*Recorded data*.

·····

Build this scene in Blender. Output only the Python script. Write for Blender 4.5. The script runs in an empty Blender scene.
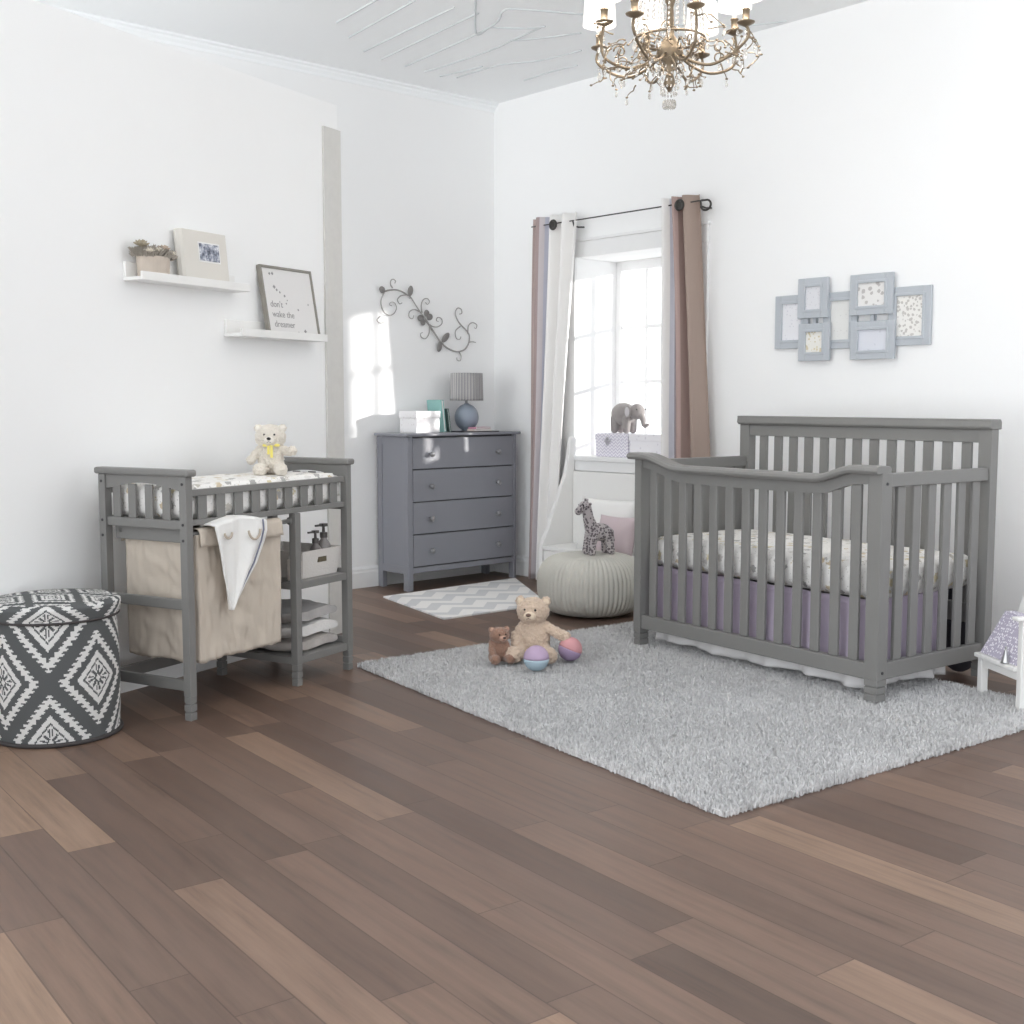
import bpy, bmesh, math, random
import numpy as np
from mathutils import Vector, Matrix, noise
random.seed(7); rng = np.random.default_rng(5)
SC = bpy.context.scene; COL = SC.collection
PI = math.pi
VINE= [[(4.491, 1.859), (4.528, 1.869), (4.581, 1.874), (4.629, 1.865), (4.667, 1.848), (4.694, 1.836), (4.726, 1.799), (4.764, 1.753), (4.808, 1.707)], [(4.554, 1.884), (4.539, 1.904), (4.542, 1.93), (4.56, 1.939), (4.578, 1.928), (4.571, 1.914)], [(4.488, 1.852), (4.464, 1.806), (4.466, 1.764), (4.489, 1.727), (4.526, 1.712), (4.563, 1.726), (4.583, 1.761), (4.569, 1.791), (4.543, 1.795), (4.527, 1.78), (4.548, 1.772)], [(4.667, 1.848), (4.618, 1.839), (4.591, 1.813), (4.607, 1.788), (4.628, 1.796)], [(4.786, 1.741), (4.781, 1.789), (4.798, 1.825), (4.832, 1.833), (4.848, 1.814), (4.831, 1.796), (4.815, 1.808)], [(4.77, 1.745), (4.726, 1.758), (4.687, 1.743), (4.682, 1.71), (4.709, 1.699), (4.72, 1.721)], [(4.814, 1.69), (4.858, 1.661), (4.909, 1.655), (4.949, 1.678), (4.947, 1.709), (4.915, 1.717), (4.904, 1.698), (4.921, 1.69)], [(4.847, 1.652), (4.841, 1.608), (4.813, 1.576), (4.78, 1.584), (4.774, 1.606), (4.791, 1.615)], [(4.808, 1.707), (4.869, 1.635), (4.914, 1.584), (4.948, 1.55), (5.006, 1.516), (5.075, 1.5), (5.14, 1.515), (5.176, 1.557), (5.182, 1.611), (5.152, 1.646), (5.111, 1.676), (5.076, 1.715), (5.063, 1.755), (5.083, 1.785), (5.114, 1.778), (5.118, 1.753), (5.098, 1.747)], [(5.105, 1.667), (5.064, 1.634), (5.07, 1.589), (5.099, 1.581), (5.111, 1.6)], [(5.17, 1.62), (5.176, 1.674), (5.212, 1.696), (5.248, 1.682), (5.242, 1.659), (5.224, 1.663)], [(5.182, 1.566), (5.211, 1.569), (5.239, 1.565)], [(5.093, 1.499), (5.11, 1.474), (5.104, 1.442), (5.077, 1.444), (5.075, 1.462)], [(4.457, 1.704), (4.431, 1.678), (4.457, 1.66), (4.494, 1.672)]]
VLEAF= [((4.459, 1.874), (4.491, 1.859)), ((4.697, 1.892), (4.683, 1.842)), ((4.828, 1.755), (4.812, 1.716)), ((4.865, 1.721), (4.814, 1.708)), ((4.782, 1.667), (4.805, 1.701)), ((4.753, 1.705), (4.803, 1.707)), ((4.92, 1.509), (4.937, 1.56)), ((4.995, 1.605), (4.948, 1.561))]
RIBS= [[(3.648, 5.437), (3.598, 5.016), (3.583, 4.797)], [(3.843, 5.612), (3.742, 4.887)], [(4.055, 5.775), (3.952, 4.841)], [(4.221, 5.841), (4.11, 4.912), (4.112, 4.867)], [(4.413, 5.865), (4.303, 4.986), (4.177, 4.723), (4.22, 4.642), (4.514, 4.485)], [(4.567, 5.872), (4.58, 5.744), (4.574, 5.283), (4.54, 5.059), (4.501, 4.785)], [(4.704, 5.9), (4.752, 5.561)], [(4.296, 4.969), (4.461, 4.844), (4.505, 4.758)], [(4.532, 5.067), (4.622, 4.937), (4.727, 4.711)], [(4.796, 5.848), (4.808, 5.482), (4.921, 5.24), (4.957, 4.939)], [(5.148, 5.625), (5.137, 5.39), (5.156, 5.17)], [(3.891, 4.597), (4.312, 5.095), (4.296, 4.969)], [(4.9, 4.35), (5.259, 4.059), (5.38, 3.853)]]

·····

*Job*.
Set every line down exactly as written, leaving each picture out.

*Expected answer*.
Build this scene in Blender. Output only the Python script. Write for Blender 4.5. The script runs in an empty Blender scene.
import bpy, bmesh, math, random
import numpy as np
from mathutils import Vector, Matrix, noise
random.seed(7); rng = np.random.default_rng(5)
SC = bpy.context.scene; COL = SC.collection
PI = math.pi
VINE= [[(4.491, 1.859), (4.528, 1.869), (4.581, 1.874), (4.629, 1.865), (4.667, 1.848), (4.694, 1.836), (4.726, 1.799), (4.764, 1.753), (4.808, 1.707)], [(4.554, 1.884), (4.539, 1.904), (4.542, 1.93), (4.56, 1.939), (4.578, 1.928), (4.571, 1.914)], [(4.488, 1.852), (4.464, 1.806), (4.466, 1.764), (4.489, 1.727), (4.526, 1.712), (4.563, 1.726), (4.583, 1.761), (4.569, 1.791), (4.543, 1.795), (4.527, 1.78), (4.548, 1.772)], [(4.667, 1.848), (4.618, 1.839), (4.591, 1.813), (4.607, 1.788), (4.628, 1.796)], [(4.786, 1.741), (4.781, 1.789), (4.798, 1.825), (4.832, 1.833), (4.848, 1.814), (4.831, 1.796), (4.815, 1.808)], [(4.77, 1.745), (4.726, 1.758), (4.687, 1.743), (4.682, 1.71), (4.709, 1.699), (4.72, 1.721)], [(4.814, 1.69), (4.858, 1.661), (4.909, 1.655), (4.949, 1.678), (4.947, 1.709), (4.915, 1.717), (4.904, 1.698), (4.921, 1.69)], [(4.847, 1.652), (4.841, 1.608), (4.813, 1.576), (4.78, 1.584), (4.774, 1.606), (4.791, 1.615)], [(4.808, 1.707), (4.869, 1.635), (4.914, 1.584), (4.948, 1.55), (5.006, 1.516), (5.075, 1.5), (5.14, 1.515), (5.176, 1.557), (5.182, 1.611), (5.152, 1.646), (5.111, 1.676), (5.076, 1.715), (5.063, 1.755), (5.083, 1.785), (5.114, 1.778), (5.118, 1.753), (5.098, 1.747)], [(5.105, 1.667), (5.064, 1.634), (5.07, 1.589), (5.099, 1.581), (5.111, 1.6)], [(5.17, 1.62), (5.176, 1.674), (5.212, 1.696), (5.248, 1.682), (5.242, 1.659), (5.224, 1.663)], [(5.182, 1.566), (5.211, 1.569), (5.239, 1.565)], [(5.093, 1.499), (5.11, 1.474), (5.104, 1.442), (5.077, 1.444), (5.075, 1.462)], [(4.457, 1.704), (4.431, 1.678), (4.457, 1.66), (4.494, 1.672)]]
VLEAF= [((4.459, 1.874), (4.491, 1.859)), ((4.697, 1.892), (4.683, 1.842)), ((4.828, 1.755), (4.812, 1.716)), ((4.865, 1.721), (4.814, 1.708)), ((4.782, 1.667), (4.805, 1.701)), ((4.753, 1.705), (4.803, 1.707)), ((4.92, 1.509), (4.937, 1.56)), ((4.995, 1.605), (4.948, 1.561))]
RIBS= [[(3.648, 5.437), (3.598, 5.016), (3.583, 4.797)], [(3.843, 5.612), (3.742, 4.887)], [(4.055, 5.775), (3.952, 4.841)], [(4.221, 5.841), (4.11, 4.912), (4.112, 4.867)], [(4.413, 5.865), (4.303, 4.986), (4.177, 4.723), (4.22, 4.642), (4.514, 4.485)], [(4.567, 5.872), (4.58, 5.744), (4.574, 5.283), (4.54, 5.059), (4.501, 4.785)], [(4.704, 5.9), (4.752, 5.561)], [(4.296, 4.969), (4.461, 4.844), (4.505, 4.758)], [(4.532, 5.067), (4.622, 4.937), (4.727, 4.711)], [(4.796, 5.848), (4.808, 5.482), (4.921, 5.24), (4.957, 4.939)], [(5.148, 5.625), (5.137, 5.39), (5.156, 5.17)], [(3.891, 4.597), (4.312, 5.095), (4.296, 4.969)], [(4.9, 4.35), (5.259, 4.059), (5.38, 3.853)]]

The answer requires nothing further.